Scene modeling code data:

★ ★ ★ ★

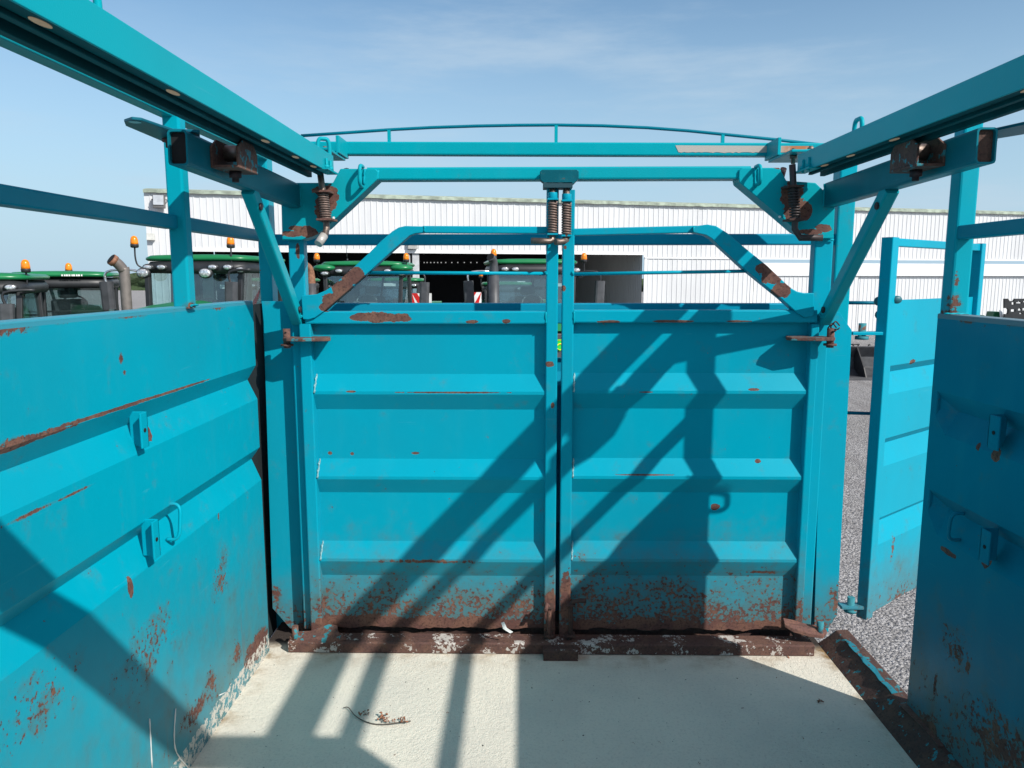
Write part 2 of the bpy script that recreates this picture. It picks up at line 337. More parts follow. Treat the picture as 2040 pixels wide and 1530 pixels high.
# posts
def post(x0, x1, y0, y1, z0, z1, mat=M_post_r): return MB().bar(((x0+x1)/2, (y0+y1)/2, z0), ((x0+x1)/2, (y0+y1)/2, z1), x1-x0, y1-y0, .007, (0, 1, 0)).build('post', mat, TR)
post(-1.127, -1.072, 2.42, 2.47, 1.49, 2.085); post(XR+.002, XR+.062, 2.485, 2.547, 1.463, 2.075)
post(-1.150, -1.096, 3.30, 3.38, -.03, 2.12); post(1.342, 1.415, 3.30, 3.38, -.03, 2.10)
for y in (.545, -1.2):
    post(-1.127, -1.072, y, y+.05, 1.49, 2.085); post(XR+.002, XR+.062, y, y+.05, 1.463, 2.075)
# mid rails along the sides, outer top rails
def rail(p0, p1, w, h, mat=M_rail, name='side_rail', par=None, r=.006): return MB().bar(p0, p1, w, h, r).build(name, mat, par or TR)
M_rail_d = paint('teal_paint_mid_rail', base=(.001, .24, .315), speck=.5)
rail((-1.118, YW0, 1.763), (-1.118, 2.421, 1.763), .045, .044, M_rail_d, 'mid_rail'); rail((-1.118, 2.471, 1.763), (-1.118, 3.30, 1.763), .045, .044, M_rail_d, 'mid_rail')
rail((1.418, YW0, 1.732), (1.418, 2.484, 1.732), .045, .044, M_rail_d, 'mid_rail')
rail((-1.115, YW0, 2.10), (-1.115, 3.30, 2.10), .05, .03, M_rail, 'outer_top_rail'); rail((1.405, YW0, 2.09), (1.405, 2.10, 2.09), .07, .03, M_rail, 'outer_top_rail')
# inner top guide rails (folded flange + C-channel)
def guide(xi, sg, name):
    z1, z0 = 2.064, 1.992; y1 = 3.06
    b = MB(); b.box((min(xi, xi+sg*.006), YW0, z0), (max(xi, xi+sg*.006), y1, z1)); b.box((min(xi+sg*.006, xi+sg*.098), YW0, z1-.006), (max(xi+sg*.006, xi+sg*.098), y1, z1))
    g = b.build('guide_rail', M_rail, TR, .0015); g['label'] = name
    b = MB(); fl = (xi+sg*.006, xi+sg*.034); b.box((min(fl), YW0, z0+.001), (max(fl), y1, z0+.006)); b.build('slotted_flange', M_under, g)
    prof = [(.040, 2.052), (.040, 2.0), (.036, 1.984), (.052, 1.984), (.052, 2.046), (.082, 2.046), (.082, 1.979), (.100, 1.979), (.096, 1.990), (.096, 2.056)]
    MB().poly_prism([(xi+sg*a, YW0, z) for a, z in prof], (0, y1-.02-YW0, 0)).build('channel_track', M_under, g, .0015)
    ms = plain('sky_lit_slot', (.62, .40, .26), .8, **{'Emission Color': (.8, .5, .3, 1), 'Emission Strength': .12})
    for y in (1.26, 1.72, 2.32, 2.62, 2.84):
        pts = [(xi+sg*(.021+.009*math.cos(t)), y+.028*math.sin(t), z0-.0005) for t in [2*math.pi*k/16 for k in range(16)]]; MB().poly_prism(pts, (0, 0, .0012)).build('slot', ms, g)
    return g
gl = guide(-.750, -1, 'sunlit left guide rail'); gr = guide(1.075, 1, 'shaded right guide rail')
loop((-.79, 1.40, 2.066), (-.79, 1.47, 2.066), (0, 0, .06), .008, gl, M_rail, 'lifting_loop'); loop((-.80, 3.02, 2.066), (-.76, 3.04, 2.066), (0, 0, .055), .008, gl, M_rail, 'lifting_loop')
loop((1.145, 2.66, 2.066), (1.145, 2.72, 2.066), (0, 0, .055), .008, gr, M_rail, 'lifting_loop')
# crossbeam of the roof hoop over the loading space
MB().bar((-1.09, .578, 2.05), (1.37, .578, 2.05), .116, .10, .01, (0, 0, 1)).build('roof_crossbeam', M_rail, TR)
MB().poly_prism([(1.37, .56, 2.0), (1.37, .56, 1.80), (1.33, .56, 1.80), (1.16, .56, 2.0)], (0, .03, 0)).build('corner_gusset', M_rail, TR)
MB().poly_prism([(-1.09, .56, 2.0), (-1.09, .56, 1.80), (-1.05, .56, 1.80), (-.88, .56, 2.0)], (0, .03, 0)).build('corner_gusset', M_rail, TR)
# kerb beside the floor on the right, dark underframe
b = MB(); b.poly_prism([(1.295, YW0, .0), (1.335, YW0, .030), (1.372, YW0, .062), (1.420, YW0, .066), (1.440, YW0, .045), (1.440, YW0, -.14), (1.295, YW0, -.14)], (0, 3.13-YW0, 0))
kb = b.build('floor_kerb', rusty('kerb_rust_and_teal', .55, .40, .34), TR, .003)
b = MB(); b.sheet([[(1.368+.004*math.sin(i*2.3), 2.62+.045*i, .0635), (1.386+.005*math.sin(i*1.7+1), 2.62+.045*i, .0675)] for i in range(10)]); b.build('worn_edge_strip', paint('kerb_edge_teal', base=(.03, .26, .31), speck=2.6, rough=.6), kb, solid=.003)
b = MB(); b.sheet([[(1.366+.006*math.sin(i), 2.30+.05*i, .0635), (1.418, 2.30+.05*i, .0690)] for i in range(6)]); b.build('rusty_edge_strip', M_rust, kb, solid=.003)
MB().box((-1.12, -2.6, -.25), (1.29, 3.49, -.055)).build('underframe', M_rust_d, TR)
# front frame of the trailer behind the gates
fx0, fx1 = -1.096, 1.342
def fbeam(y_px0, y_px1, Y, mat, name, x0=fx0, x1=fx1, d=.05, dz=0):
    z1, z0 = PY(1100, y_px0, Y).z, PY(1100, y_px1, Y).z
    return MB().bar((x0, Y+d/2, (z0+z1)/2), (x1, Y+d/2, (z0+z1)/2+dz), d, z1-z0, .006).build(name, mat, TR)
M_fr2 = paint('teal_paint_front_beams', base=(.002, .30, .42), speck=.05)
fbeam(604, 645, 3.32, M_fr2, 'front_beam'); fbeam(466, 488, 3.32, M_fr2, 'front_beam')
tb = MB().bar((-1.10, YB, PY(1000, 295, YB).z), (1.38, YB, PY(1640, 300, YB).z), .05, .056, .006).build('header_beam', M_front, TR)
# bare section of that beam, rust orange towards the end
bb = MB(); rows = []; N_ = 48
for i in range(N_+1):
    t = i/N_; p = PY(1346+(1620-1346)*t, 289.5+1.5*t, YB-.0265); q = PY(1346+(1620-1346)*t, 304+random.uniform(-1.2, .8)-6*max(0, 1-t*9)*t, YB-.0265)
    if i == 0: q = p+Vector((0, 0, -.003))
    rows.append([(p.x, p.y, p.z), (q.x, q.y, q.z)])
bb.sheet(rows)
s = NT('flaked_grey_primer'); P_ = s.pos(); sp = s.n('ShaderNodeSeparateXYZ'); s.t.links.new(P_, sp.inputs[0])
c_ = s.mix(s.math('MULTIPLY', s.ramp(sp.outputs[0], 1.08, 1.16), s.ramp(s.noise(P_, 16, 5, .6), .30, .5)), (.42, .39, .35), (.42, .14, .045)); bb.build('bare_primer_patch', s.out(c_, .75), tb)
arch_px = [(600, 269), (688, 263), (775, 257), (860, 252.5), (950, 249.5), (1030, 248), (1110, 247.5), (1200, 249), (1290, 253), (1370, 259), (1440, 266), (1540, 276), (1636, 287)]
MB().tube([PY(u, v+1.5, YB) for u, v in arch_px], .0068, 8).build('arched_rod', paint('arch_rod_shade_paint', base=(.0, .17, .22)), TR)  # dark teal puts the rod's shaded underside into its colour
b = MB()
for u, v0, v1 in ((775, 258, 281), (1108, 250, 284), (1440, 268, 286)): b = MB(); p, q = PY(u, v0, YB), PY(u, v1+3, YB); b.box((p.x-.007, YB-.006, q.z), (p.x+.007, YB+.006, p.z)); b.build('arch_strut', M_front, TR)
MB().sheet([[(x, 3.44-(.03 if z in (1.1, .8, .45) else 0), z) for z in (-.05, .35, .45, .55, .7, .8, .9, 1.0, 1.1, 1.16, 1.225)] for x in (-1.14, 1.34)]).build('front_wall', M_fr2, TR, solid=.004)
MB().box((-1.150, 3.034, -.03), (-1.144, 3.30, 1.475)).build('front_side_panel', plain('shade_black_steel', (.006, .012, .014), .8), TR)  # near-black colour stands in for the shade inside the gap
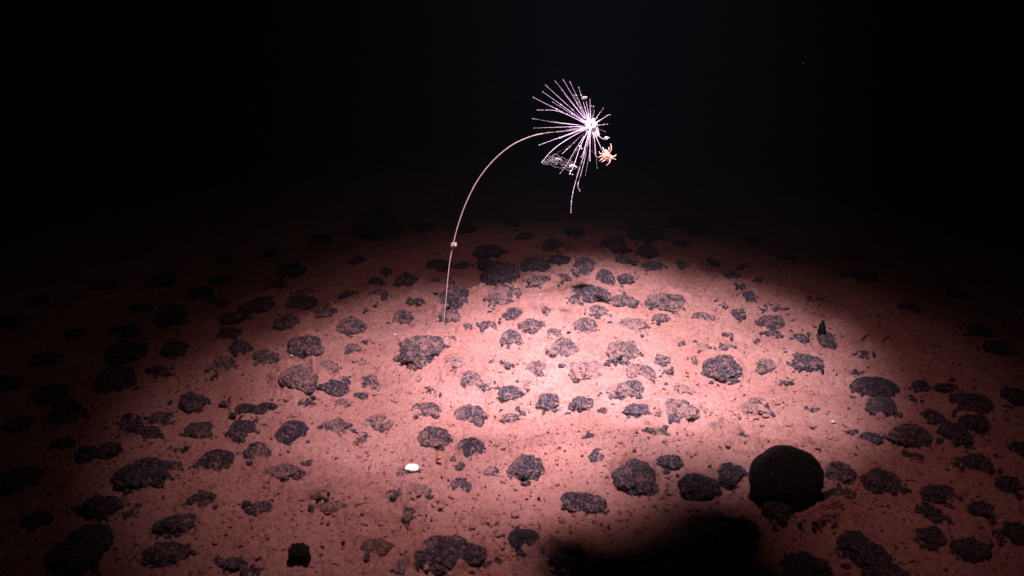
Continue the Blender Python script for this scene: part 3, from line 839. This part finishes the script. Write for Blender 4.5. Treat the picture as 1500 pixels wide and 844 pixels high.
# ------------------------------------------------------------------ unseen arm-like shadow caster, added above the view to darken the foreground
def over(px, py, z):                               # the point at height z on the line from the lamp to the ground seen there
    g = on_ground(px, py); t = (LAMP.z - z) / LAMP.z
    return LAMP.lerp(g, t)
arm = empty('arm_shadow_caster', over(960, 860, 1.12))
tag(arm, 'added unseen shadow caster above the seabed, shaped like a black jointed arm', 'sampling arm')
org = Vector(arm.location)
def caster_part(b, name):
    o = b.build(name, M['metal'], arm); o.data.transform(Matrix.Translation(-org)); return o
b = MB(); b.tube([over(1000, 1010, 1.12), over(1010, 945, 1.12), over(1010, 905, 1.13)], [.085, .070, .040], 20); caster_part(b, 'caster_forearm')
b = MB()
for (px_, py_, z_, r_, sx) in [(985,845,1.12,.042,1.4),(1065,852,1.15,.036,1.1),(890,838,1.14,.026,1.7),(930,795,1.25,.017,1.9),(845,802,1.2,.018,1.7),(1110,900,1.2,.04,1.2),(1045,812,1.3,.018,1.3),(870,880,1.15,.03,1.3)]:
    b.blob(over(px_, py_, z_), r_, 4, (sx, .62, .7), int(px_), .28)
caster_part(b, 'caster_wrist')  # lumps shaped only for the dark core of the cast shadow
b = MB(); b.tube([over(920, 835, 1.25), over(850, 812, 1.25), over(790, 800, 1.25)], [.020, .013, .006], 12); caster_part(b, 'caster_finger')
b = MB(); b.tube([over(1050, 800, 1.55), over(1020, 735, 1.6), over(950, 688, 1.6)], [.026, .026, .013], 12); caster_part(b, 'caster_finger')
b = MB(); b.tube([over(1100, 830, 1.55), over(1090, 760, 1.6), over(1055, 695, 1.6)], [.024, .024, .012], 12); caster_part(b, 'caster_finger')  # fingers added to half-shade the ground beyond the dark core
b = MB(); b.tube(catmull([over(620, 668, 1.4), over(740, 630, 1.4), over(850, 622, 1.4), over(940, 640, 1.4), over(1050, 700, 1.38)]), .0060, 8); caster_part(b, 'caster_hose')  # thin tube added to cast a faint dark band
# drifting particles in the water
rg = np.random.default_rng(77); D, F = ico(1); n = 60
c_ = np.array([at_depth(rg.uniform(-50, 1550), rg.uniform(20, 700), rg.uniform(.7, 2.2))[:] for _ in range(n)])
P = D[None] * (1 + .4 * (rg.random((n, len(D), 1)) - .5)) * (rg.uniform(.00012, .00030, n))[:, None, None] + c_[:, None, :]
o = link('marine_snow', mesh_np('marine_snow', P.reshape(-1, 3), (F[None] + (np.arange(n) * len(D))[:, None, None]).reshape(-1, 3), M['pale'])); o['kind'] = 'stuff'
# the water's own thin veil
b = bmesh.new(); bmesh.ops.create_cube(b, size=1)
me = bpy.data.meshes.new('haze'); b.to_mesh(me); b.free()
m = bpy.data.materials.new('water_haze'); m.use_nodes = True; nt = m.node_tree; nt.nodes.clear()
out = nt.nodes.new('ShaderNodeOutputMaterial'); pv = nt.nodes.new('ShaderNodeVolumePrincipled')
pv.inputs['Color'].default_value = (.55, .75, .9, 1); pv.inputs['Density'].default_value = .0035
nt.links.new(pv.outputs[0], out.inputs['Volume']); me.materials.append(m)
o = link('haze', me, None, (0, 59, -1 + 2)); o.scale = (500, 250, 7.0); o['kind'] = 'stuff'
print('nodules', len(N), 'labels unique', len(set(labels.values())))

★ ★ ★ ★

**JOB**:
Return every line above in which the string "that" occurs.

**PROBLEM SOLUTION**:
Write part 2 of the bpy script that recreates this picture. It picks up at line 337. More parts follow. Treat the picture as 2040 pixels wide and 1530 pixels high.
# bare section of that beam, rust orange towards the end